Les autoroutes italiennes — ici, l’autostrada dei Fiori depuis les hauteurs de Gênes en direction de Ventimiglia — ont mis la Place dans la bonne direction vers le succès. (Photo: Shutterstock)

Cet été, Paperjam vous plonge dans les coulisses de sujets qui ont fait l’actualité et l’histoire de la Place en leur temps. Aujourd’hui, retour sur les euromarchés qui marquent le coup d’envoi de l’internationalisation de la Place et son entrée dans l’ère moderne.

Après 1945, les grands pays industriels — États-Unis en tête — décident d’encadrer strictement les activités bancaires. Mais avec le boom économique des années 50, de nombreux emprunteurs cherchent les voies pour contourner les rigidités réglementaires nationales.

À l’origine sont les eurodollars, des dollars détenus en dehors du territoire américain. Dans les années 1950, les dépôts en monnaie américaine s’accumulent dans les banques européennes, pour des raisons diverses. Les Soviétiques, par exemple, transfèrent leurs avoirs en billets verts sur le Vieux Continent, de peur de les voir un jour bloqués aux États-Unis.

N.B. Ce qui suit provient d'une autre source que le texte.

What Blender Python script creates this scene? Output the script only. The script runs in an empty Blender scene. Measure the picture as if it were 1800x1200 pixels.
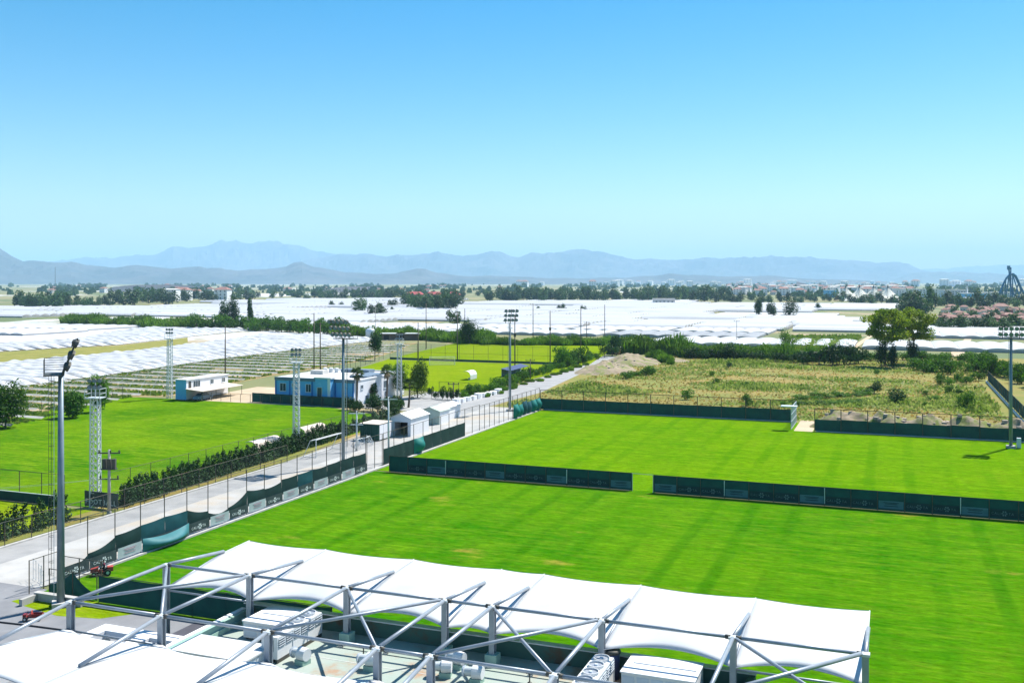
import bpy, math, random
from mathutils import Vector, Matrix, noise

# ------------------------------------------------------------------ camera, sky, sun, exposure
sc = bpy.context.scene
COL = sc.collection
YAW = math.radians(21.15)          # the world axes follow the pitches: +Y runs along the road, +X along the touchlines
FPX, CAM_H, HOR = 1740.0, 24.0, 495.0
cam = bpy.data.cameras.new('camera')
cam.sensor_width = 36.0
cam.lens = 36.0 * FPX / 1800.0
cam.shift_y = -(600.0 - HOR) / 1800.0
cam.clip_start, cam.clip_end = 0.5, 90000.0
camo = bpy.data.objects.new('camera', cam)
COL.objects.link(camo)
camo.location = (0, 0, CAM_H)
camo.rotation_euler = (math.pi / 2, 0, YAW)
sc.camera = camo

SUN_TO = Vector((0.461, 0.887, 0.0)) * math.cos(math.radians(55.5)) + Vector((0, 0, math.sin(math.radians(55.5))))
world = bpy.data.worlds.new('World')
sc.world = world
world.use_nodes = True
wn, wl = world.node_tree.nodes, world.node_tree.links
bg = wn['Background']
sky = wn.new('ShaderNodeTexSky')
sky.sky_type = 'NISHITA'
sky.sun_disc = False
sky.sun_elevation = math.radians(55.5)
sky.sun_rotation = math.atan2(SUN_TO.x, SUN_TO.y)
sky.altitude = 0
sky.air_density = 1.0
sky.dust_density = 0.35
sky.ozone_density = 1.0
hs = wn.new('ShaderNodeHueSaturation')
hs.inputs['Hue'].default_value = 0.493
hs.inputs['Saturation'].default_value = 1.72
wl.new(sky.outputs[0], hs.inputs['Color'])
wl.new(hs.outputs[0], bg.inputs[0])
bg.inputs[1].default_value = 0.079

sun = bpy.data.lights.new('sun', 'SUN')
sun.energy = 5.0
sun.angle = math.radians(0.5)
sun.color = (1.0, 0.96, 0.88)
suno = bpy.data.objects.new('sun', sun)
COL.objects.link(suno)
suno.location = (0, 0, 300)
suno.rotation_euler = SUN_TO.to_track_quat('Z', 'Y').to_euler()

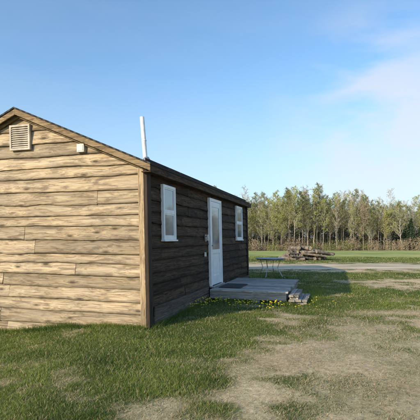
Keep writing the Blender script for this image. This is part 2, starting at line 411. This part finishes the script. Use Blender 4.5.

Et c’est à la City que nait l’idée d’utiliser ces fonds qui échappent au contrôle des États pour des opérations prêts à l’échelle internationale. Le marché des eurodollars est né et va prospérer avec le retour à la convertibilité externe des monnaies européennes, fin 1958. Le marché des euro-obligations nait en 1963 avec l’émission d’un emprunt obligataire en eurodollars pour compte d’Autostrade, un concessionnaire d’autoroutes en Italie. Les euro-obligations sont au final des obligations en fait apatrides qui circulent librement en Europe.

La récolte des investissements de 1929

La BIL est partie prenante de cette opération, et la Place profite — enfin — des innovations de 1929 et permet aux financiers de contourner les règles nationales contraignantes, comme, par exemple, l’Interest Equalization Tax. Introduite aux États-Unis, en 1963 — l’année du millénaire de la fondation du pays —, cette réglementation veut freiner l’exportation de capitaux américains et augmente le coût des émissions étrangères aux États-Unis. Ce qui rend les euro-obligations d’autant plus profitables… Le fait que Pierre Werner, alors Premier ministre, ait commencé sa carrière dans les banques a été un plus. Il connaissait l’importance d’attirer des banques au Luxembourg et savait aussi comment leur parler.

Les euromarchés explosent dans les années 60 et favorisent l’ascension de la Place. Des perspectives nouvelles s’ouvrent aux banques luxembourgeoises qui, traditionnellement tournées vers l’économie domestique, vont se muer en banques d’affaires d’envergure internationale. Et de nouveaux acteurs internationaux affluent. Entre 1967 et 1979, le nombre d’établissements financiers installés à Luxembourg passe de 26 à 100. La création, en 1965, de la holding de financement, à travers laquelle des groupes internationaux peuvent lever des emprunts obligataires et mettre le produit à la disposition de leurs sociétés, n’est pas étrangère à cet afflux.

La fin du système de Bretton Woods et la fin du système des changes fixes ainsi que l’afflux des pétrodollars dus aux chocs pétroliers du début des années 70 provoquent une explosion des eurocrédits, des prêts accordés par des banques commerciales en priorité aux pays émergents. En 1980, les eurocrédits représentent le plus gros des prêts bancaires. Comme pour les eurodevises et les euro-obligations, la Place joue un rôle éminent dans la syndication et la cotation des eurocrédits.

La crise de la dette fera exploser ce marché et obligera la Place à se réinventer.